ST: These poems came fairly easily, once I trusted myself enough to just let them be funny. Humour is a shibboleth in serious poetry, something you dance around with great care. Always a risk. Many high-minded readers don’t like it.
In recent years, discussions around power and privilege are at the forefront of many important conversations in Canadian literature. How can poetry speak back to power differently than other forms of art?
DB: Adrienne Rich said that poetry is the least commoditized art. That alone allows it to stay outside of certain regimes of power, but there are also regimes of power within literary forms, which coincide or synchronize with relations of ruling. But the beauty of poetry is its always-contested terrain, its always-upheavals so these literary regimes don't last very long but are undermined and under cut by poetry’s itinerancy and its unofficial economy.

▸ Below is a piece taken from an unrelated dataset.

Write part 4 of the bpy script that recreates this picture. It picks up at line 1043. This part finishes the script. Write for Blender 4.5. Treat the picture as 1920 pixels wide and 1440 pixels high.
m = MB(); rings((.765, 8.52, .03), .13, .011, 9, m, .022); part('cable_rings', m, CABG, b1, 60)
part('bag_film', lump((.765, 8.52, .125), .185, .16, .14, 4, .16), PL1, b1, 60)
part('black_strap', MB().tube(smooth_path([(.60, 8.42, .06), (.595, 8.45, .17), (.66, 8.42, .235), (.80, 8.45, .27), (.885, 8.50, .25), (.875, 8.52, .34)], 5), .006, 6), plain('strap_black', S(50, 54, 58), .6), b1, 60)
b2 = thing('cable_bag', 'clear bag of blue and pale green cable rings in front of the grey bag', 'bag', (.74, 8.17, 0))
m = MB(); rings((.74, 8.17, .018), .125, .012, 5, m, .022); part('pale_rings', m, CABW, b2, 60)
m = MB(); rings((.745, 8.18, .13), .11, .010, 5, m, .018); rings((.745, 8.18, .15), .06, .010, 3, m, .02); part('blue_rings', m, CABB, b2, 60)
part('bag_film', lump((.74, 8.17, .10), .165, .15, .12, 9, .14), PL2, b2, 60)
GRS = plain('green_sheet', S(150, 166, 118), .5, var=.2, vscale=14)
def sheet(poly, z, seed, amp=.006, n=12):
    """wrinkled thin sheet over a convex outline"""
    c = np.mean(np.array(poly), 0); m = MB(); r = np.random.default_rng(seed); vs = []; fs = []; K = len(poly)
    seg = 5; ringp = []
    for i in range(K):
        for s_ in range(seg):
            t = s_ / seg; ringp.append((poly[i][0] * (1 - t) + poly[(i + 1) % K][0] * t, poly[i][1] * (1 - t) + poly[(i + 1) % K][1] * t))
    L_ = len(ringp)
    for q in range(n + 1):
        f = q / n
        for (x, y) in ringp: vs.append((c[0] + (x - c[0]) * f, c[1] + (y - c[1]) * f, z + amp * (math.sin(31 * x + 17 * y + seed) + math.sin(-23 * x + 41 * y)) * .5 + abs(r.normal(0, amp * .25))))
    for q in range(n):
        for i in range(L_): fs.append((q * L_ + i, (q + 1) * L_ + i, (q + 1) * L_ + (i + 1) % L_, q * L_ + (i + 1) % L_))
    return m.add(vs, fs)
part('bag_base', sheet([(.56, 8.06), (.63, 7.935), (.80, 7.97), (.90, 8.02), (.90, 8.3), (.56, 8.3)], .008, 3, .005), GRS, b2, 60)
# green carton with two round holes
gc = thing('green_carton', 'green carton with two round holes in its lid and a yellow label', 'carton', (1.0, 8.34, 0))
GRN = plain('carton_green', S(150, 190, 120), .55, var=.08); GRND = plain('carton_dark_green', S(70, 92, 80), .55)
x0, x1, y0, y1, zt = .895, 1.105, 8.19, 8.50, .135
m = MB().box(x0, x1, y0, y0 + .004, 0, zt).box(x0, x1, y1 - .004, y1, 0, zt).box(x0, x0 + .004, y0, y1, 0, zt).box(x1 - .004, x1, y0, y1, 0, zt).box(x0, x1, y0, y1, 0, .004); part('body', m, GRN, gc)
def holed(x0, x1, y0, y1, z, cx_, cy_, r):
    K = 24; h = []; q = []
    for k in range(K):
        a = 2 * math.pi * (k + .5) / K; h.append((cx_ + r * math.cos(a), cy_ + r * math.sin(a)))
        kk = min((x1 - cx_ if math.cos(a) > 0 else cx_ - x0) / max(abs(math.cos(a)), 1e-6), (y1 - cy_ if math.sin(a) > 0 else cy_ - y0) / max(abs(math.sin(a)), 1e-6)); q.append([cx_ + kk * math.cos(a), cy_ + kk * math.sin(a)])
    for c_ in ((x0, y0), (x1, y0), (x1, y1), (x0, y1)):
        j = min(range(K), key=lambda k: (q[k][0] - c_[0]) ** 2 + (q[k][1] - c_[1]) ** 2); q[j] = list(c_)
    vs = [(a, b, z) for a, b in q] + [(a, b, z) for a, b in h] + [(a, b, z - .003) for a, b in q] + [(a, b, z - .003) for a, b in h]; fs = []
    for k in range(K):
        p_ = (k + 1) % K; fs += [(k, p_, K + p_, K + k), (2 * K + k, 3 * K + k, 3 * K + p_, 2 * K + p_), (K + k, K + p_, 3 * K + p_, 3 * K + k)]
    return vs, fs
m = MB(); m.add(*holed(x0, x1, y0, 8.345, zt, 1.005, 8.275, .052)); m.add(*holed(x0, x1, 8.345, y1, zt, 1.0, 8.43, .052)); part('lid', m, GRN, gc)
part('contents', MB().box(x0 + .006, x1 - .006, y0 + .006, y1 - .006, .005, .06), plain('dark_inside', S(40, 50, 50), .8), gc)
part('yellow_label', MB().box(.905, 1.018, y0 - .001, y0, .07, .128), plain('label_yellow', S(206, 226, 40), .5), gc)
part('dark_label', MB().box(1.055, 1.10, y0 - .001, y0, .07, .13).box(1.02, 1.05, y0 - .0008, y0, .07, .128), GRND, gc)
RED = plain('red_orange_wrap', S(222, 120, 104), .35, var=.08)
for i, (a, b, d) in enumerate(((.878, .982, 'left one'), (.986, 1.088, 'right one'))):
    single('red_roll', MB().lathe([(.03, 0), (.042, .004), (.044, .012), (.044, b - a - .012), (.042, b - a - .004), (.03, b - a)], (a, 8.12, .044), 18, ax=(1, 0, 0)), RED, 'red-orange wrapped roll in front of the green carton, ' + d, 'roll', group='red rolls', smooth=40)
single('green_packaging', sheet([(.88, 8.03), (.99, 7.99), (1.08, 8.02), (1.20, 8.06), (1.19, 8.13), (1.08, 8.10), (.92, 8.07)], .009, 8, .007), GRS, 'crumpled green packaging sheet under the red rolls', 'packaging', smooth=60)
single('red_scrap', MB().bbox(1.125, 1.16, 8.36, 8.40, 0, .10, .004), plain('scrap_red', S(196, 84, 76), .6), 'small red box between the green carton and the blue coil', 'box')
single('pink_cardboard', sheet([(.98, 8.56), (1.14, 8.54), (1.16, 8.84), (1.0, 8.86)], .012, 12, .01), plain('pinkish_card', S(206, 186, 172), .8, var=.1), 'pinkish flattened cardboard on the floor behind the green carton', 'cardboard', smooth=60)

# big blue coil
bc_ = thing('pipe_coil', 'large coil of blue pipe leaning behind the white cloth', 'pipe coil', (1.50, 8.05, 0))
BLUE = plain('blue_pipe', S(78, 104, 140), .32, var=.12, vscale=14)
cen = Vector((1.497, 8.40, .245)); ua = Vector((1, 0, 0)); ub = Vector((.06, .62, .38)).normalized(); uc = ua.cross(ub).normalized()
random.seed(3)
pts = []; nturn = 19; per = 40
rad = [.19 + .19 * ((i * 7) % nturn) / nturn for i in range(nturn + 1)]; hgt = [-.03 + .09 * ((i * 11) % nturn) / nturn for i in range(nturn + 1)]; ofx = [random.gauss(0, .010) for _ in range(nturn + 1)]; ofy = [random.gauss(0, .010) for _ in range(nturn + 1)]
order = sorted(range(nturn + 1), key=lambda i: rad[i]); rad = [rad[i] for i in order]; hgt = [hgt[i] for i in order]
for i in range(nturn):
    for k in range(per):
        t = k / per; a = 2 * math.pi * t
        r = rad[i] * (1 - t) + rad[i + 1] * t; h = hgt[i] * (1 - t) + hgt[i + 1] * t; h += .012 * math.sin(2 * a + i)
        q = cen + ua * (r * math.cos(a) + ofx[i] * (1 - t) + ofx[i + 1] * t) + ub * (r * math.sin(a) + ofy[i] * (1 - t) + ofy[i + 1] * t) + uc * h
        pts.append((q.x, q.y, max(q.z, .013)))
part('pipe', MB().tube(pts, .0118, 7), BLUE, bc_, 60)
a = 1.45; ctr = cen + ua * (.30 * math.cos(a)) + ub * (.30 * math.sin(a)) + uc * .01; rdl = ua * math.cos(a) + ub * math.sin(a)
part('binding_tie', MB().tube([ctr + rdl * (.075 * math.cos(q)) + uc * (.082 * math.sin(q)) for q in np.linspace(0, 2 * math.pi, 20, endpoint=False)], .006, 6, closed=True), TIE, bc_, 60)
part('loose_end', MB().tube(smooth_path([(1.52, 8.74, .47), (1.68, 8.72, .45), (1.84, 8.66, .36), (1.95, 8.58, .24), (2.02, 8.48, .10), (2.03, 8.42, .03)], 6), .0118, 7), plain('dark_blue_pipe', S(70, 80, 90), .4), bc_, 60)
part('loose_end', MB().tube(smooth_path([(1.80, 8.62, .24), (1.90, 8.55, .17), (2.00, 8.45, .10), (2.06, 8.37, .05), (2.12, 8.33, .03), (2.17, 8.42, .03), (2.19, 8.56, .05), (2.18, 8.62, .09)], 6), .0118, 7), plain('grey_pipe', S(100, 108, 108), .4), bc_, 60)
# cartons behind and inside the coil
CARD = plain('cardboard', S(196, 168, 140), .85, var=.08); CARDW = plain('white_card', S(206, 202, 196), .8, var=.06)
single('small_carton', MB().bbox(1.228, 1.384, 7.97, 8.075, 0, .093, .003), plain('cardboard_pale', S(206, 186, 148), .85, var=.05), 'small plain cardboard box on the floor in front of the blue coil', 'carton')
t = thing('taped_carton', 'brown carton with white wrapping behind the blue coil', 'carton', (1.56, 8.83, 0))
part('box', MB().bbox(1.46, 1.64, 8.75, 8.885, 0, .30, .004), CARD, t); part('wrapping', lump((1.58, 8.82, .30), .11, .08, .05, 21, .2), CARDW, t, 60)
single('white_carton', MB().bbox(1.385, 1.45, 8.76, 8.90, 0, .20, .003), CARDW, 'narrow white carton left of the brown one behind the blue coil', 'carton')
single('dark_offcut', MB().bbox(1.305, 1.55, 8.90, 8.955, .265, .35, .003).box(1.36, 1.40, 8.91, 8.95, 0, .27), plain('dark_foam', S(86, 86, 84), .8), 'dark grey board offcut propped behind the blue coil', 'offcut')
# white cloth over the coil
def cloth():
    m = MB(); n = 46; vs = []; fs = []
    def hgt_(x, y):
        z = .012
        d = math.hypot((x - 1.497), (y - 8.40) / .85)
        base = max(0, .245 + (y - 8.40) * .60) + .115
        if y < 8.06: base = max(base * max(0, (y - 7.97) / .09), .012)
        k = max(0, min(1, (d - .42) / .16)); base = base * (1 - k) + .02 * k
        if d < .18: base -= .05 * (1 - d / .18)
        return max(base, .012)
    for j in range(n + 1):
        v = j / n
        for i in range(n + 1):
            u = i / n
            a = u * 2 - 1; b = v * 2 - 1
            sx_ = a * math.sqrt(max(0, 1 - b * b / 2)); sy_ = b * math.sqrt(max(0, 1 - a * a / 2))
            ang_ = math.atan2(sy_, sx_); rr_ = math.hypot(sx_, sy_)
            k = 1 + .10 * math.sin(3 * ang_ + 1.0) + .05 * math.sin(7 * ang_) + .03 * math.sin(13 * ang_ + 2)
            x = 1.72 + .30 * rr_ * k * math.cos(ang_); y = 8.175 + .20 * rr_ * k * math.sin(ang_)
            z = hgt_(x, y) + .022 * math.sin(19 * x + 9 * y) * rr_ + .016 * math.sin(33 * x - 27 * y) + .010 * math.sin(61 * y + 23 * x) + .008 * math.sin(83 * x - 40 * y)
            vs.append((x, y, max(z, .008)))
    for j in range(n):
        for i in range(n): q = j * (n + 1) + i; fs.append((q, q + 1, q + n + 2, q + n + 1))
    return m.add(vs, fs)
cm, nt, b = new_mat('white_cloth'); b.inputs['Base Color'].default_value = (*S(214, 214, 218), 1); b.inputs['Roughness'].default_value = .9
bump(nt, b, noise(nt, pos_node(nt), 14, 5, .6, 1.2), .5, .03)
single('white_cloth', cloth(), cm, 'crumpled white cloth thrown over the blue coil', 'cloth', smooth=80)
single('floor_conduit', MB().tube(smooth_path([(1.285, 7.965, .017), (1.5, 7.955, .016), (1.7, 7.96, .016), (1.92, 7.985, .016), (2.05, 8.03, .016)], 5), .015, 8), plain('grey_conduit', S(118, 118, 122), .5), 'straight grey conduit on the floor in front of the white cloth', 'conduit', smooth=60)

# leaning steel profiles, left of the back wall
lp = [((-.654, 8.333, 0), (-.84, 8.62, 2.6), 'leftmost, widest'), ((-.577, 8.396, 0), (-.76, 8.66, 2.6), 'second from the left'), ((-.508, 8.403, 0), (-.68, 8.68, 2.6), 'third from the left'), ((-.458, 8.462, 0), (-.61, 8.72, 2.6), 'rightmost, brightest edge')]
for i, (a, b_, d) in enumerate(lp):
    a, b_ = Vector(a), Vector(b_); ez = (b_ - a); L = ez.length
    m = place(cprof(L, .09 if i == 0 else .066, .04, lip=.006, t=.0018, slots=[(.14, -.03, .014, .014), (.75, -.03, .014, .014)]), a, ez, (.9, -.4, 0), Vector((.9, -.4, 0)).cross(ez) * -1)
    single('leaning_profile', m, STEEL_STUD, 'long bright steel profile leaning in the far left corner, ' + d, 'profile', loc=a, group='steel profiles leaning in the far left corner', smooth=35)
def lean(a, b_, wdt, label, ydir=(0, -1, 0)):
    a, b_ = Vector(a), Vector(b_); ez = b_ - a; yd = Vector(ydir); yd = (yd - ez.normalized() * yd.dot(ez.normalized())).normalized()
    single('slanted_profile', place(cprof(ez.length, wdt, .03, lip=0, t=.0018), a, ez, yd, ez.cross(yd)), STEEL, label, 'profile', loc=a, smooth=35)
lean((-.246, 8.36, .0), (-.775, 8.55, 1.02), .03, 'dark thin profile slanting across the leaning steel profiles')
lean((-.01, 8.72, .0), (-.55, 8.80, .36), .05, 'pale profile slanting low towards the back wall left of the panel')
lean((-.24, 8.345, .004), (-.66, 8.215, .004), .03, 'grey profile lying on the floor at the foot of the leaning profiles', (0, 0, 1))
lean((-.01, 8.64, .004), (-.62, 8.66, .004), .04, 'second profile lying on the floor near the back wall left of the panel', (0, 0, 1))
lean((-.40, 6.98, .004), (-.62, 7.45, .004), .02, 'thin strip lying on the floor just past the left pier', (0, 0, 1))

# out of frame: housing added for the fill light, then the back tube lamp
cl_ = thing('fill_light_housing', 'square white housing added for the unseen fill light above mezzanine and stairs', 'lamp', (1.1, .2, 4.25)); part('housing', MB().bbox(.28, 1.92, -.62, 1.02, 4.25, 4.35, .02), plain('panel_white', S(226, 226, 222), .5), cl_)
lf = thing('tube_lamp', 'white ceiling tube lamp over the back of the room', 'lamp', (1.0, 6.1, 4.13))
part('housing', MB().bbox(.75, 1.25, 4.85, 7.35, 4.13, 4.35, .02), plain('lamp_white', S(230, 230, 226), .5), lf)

EJ: Poetry can cut through reason and rhetoric and reach us with an immediacy that speaks directly to our humanity. The key, for me, is that imagery touches us intellectually and emotionally in an instant. It is in that instantaneous flare of recognition that one can experience a shift in perception and a sense of sudden liberation. Poetry introduces us to voices we have not heard before and challenges our tired assumptions. From its earliest beginnings, poetry has acted as witness. It holds memory and has a history of resistance as evidenced by writers such as Nazim Hikmet, Anna Akhmatova, Pablo Neruda, Joy Harjo and many others. It affords us the opportunity to see the familiar in new, unsettling ways and it does so—not through overt political rhetoric—but by filtering experience through the lens of ordinary life.